WHAT IS EXPECTED: Every record here needs to be written out again exactly.

################

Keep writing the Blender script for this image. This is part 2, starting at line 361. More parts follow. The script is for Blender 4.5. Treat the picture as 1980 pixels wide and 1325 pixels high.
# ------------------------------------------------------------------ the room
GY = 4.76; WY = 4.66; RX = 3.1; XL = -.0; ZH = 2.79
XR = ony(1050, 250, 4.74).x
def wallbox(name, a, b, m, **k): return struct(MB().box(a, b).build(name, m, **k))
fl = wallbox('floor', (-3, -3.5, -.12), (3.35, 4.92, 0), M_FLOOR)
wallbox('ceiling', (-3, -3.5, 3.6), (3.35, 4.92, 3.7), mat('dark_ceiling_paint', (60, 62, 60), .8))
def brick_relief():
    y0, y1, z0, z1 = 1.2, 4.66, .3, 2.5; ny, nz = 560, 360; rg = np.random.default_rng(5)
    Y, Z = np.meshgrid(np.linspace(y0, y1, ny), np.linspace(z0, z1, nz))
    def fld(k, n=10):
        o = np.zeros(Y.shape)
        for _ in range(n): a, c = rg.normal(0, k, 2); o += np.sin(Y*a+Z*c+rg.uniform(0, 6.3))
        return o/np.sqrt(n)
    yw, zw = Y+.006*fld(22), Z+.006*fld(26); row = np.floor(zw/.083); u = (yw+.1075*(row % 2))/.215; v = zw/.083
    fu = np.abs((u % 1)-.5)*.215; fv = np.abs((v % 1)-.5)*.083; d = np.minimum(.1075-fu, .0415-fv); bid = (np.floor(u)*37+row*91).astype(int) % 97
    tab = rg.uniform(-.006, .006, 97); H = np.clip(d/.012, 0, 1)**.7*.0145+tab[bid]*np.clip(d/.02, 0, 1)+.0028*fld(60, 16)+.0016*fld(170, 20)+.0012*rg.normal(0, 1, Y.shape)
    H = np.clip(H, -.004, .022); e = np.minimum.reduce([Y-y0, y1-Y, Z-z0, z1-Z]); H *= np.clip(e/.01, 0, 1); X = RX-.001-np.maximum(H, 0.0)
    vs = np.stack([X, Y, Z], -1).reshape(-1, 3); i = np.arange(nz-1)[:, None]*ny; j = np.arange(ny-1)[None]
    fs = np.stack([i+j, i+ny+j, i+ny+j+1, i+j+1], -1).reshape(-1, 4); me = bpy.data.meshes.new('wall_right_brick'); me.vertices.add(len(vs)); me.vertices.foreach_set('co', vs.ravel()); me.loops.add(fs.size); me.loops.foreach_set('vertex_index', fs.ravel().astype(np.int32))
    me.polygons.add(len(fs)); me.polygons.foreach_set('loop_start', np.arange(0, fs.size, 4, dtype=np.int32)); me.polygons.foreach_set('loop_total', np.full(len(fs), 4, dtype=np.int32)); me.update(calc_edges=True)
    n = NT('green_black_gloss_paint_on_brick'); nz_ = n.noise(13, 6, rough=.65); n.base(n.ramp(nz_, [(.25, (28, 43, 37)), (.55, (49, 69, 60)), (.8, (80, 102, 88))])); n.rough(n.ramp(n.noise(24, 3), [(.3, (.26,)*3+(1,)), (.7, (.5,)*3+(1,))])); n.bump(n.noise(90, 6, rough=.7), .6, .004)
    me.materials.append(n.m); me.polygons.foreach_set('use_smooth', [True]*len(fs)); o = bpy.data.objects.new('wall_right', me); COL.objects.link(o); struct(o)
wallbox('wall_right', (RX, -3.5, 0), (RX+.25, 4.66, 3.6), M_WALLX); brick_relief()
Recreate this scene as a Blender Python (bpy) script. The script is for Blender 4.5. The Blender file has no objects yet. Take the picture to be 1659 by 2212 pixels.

################

SOLUTION BELOW:
Keep writing the Blender script for this image. This is part 2, starting at line 361. More parts follow. The script is for Blender 4.5. Treat the picture as 1980 pixels wide and 1325 pixels high.
# ------------------------------------------------------------------ the room
GY = 4.76; WY = 4.66; RX = 3.1; XL = -.0; ZH = 2.79
XR = ony(1050, 250, 4.74).x
def wallbox(name, a, b, m, **k): return struct(MB().box(a, b).build(name, m, **k))
fl = wallbox('floor', (-3, -3.5, -.12), (3.35, 4.92, 0), M_FLOOR)
wallbox('ceiling', (-3, -3.5, 3.6), (3.35, 4.92, 3.7), mat('dark_ceiling_paint', (60, 62, 60), .8))
def brick_relief():
    y0, y1, z0, z1 = 1.2, 4.66, .3, 2.5; ny, nz = 560, 360; rg = np.random.default_rng(5)
    Y, Z = np.meshgrid(np.linspace(y0, y1, ny), np.linspace(z0, z1, nz))
    def fld(k, n=10):
        o = np.zeros(Y.shape)
        for _ in range(n): a, c = rg.normal(0, k, 2); o += np.sin(Y*a+Z*c+rg.uniform(0, 6.3))
        return o/np.sqrt(n)
    yw, zw = Y+.006*fld(22), Z+.006*fld(26); row = np.floor(zw/.083); u = (yw+.1075*(row % 2))/.215; v = zw/.083
    fu = np.abs((u % 1)-.5)*.215; fv = np.abs((v % 1)-.5)*.083; d = np.minimum(.1075-fu, .0415-fv); bid = (np.floor(u)*37+row*91).astype(int) % 97
    tab = rg.uniform(-.006, .006, 97); H = np.clip(d/.012, 0, 1)**.7*.0145+tab[bid]*np.clip(d/.02, 0, 1)+.0028*fld(60, 16)+.0016*fld(170, 20)+.0012*rg.normal(0, 1, Y.shape)
    H = np.clip(H, -.004, .022); e = np.minimum.reduce([Y-y0, y1-Y, Z-z0, z1-Z]); H *= np.clip(e/.01, 0, 1); X = RX-.001-np.maximum(H, 0.0)
    vs = np.stack([X, Y, Z], -1).reshape(-1, 3); i = np.arange(nz-1)[:, None]*ny; j = np.arange(ny-1)[None]
    fs = np.stack([i+j, i+ny+j, i+ny+j+1, i+j+1], -1).reshape(-1, 4); me = bpy.data.meshes.new('wall_right_brick'); me.vertices.add(len(vs)); me.vertices.foreach_set('co', vs.ravel()); me.loops.add(fs.size); me.loops.foreach_set('vertex_index', fs.ravel().astype(np.int32))
    me.polygons.add(len(fs)); me.polygons.foreach_set('loop_start', np.arange(0, fs.size, 4, dtype=np.int32)); me.polygons.foreach_set('loop_total', np.full(len(fs), 4, dtype=np.int32)); me.update(calc_edges=True)
    n = NT('green_black_gloss_paint_on_brick'); nz_ = n.noise(13, 6, rough=.65); n.base(n.ramp(nz_, [(.25, (28, 43, 37)), (.55, (49, 69, 60)), (.8, (80, 102, 88))])); n.rough(n.ramp(n.noise(24, 3), [(.3, (.26,)*3+(1,)), (.7, (.5,)*3+(1,))])); n.bump(n.noise(90, 6, rough=.7), .6, .004)
    me.materials.append(n.m); me.polygons.foreach_set('use_smooth', [True]*len(fs)); o = bpy.data.objects.new('wall_right', me); COL.objects.link(o); struct(o)
wallbox('wall_right', (RX, -3.5, 0), (RX+.25, 4.66, 3.6), M_WALLX); brick_relief()
Recreate this scene as a Blender Python (bpy) script. The script is for Blender 4.5. The Blender file has no objects yet. Take the picture to be 1659 by 2212 pixels.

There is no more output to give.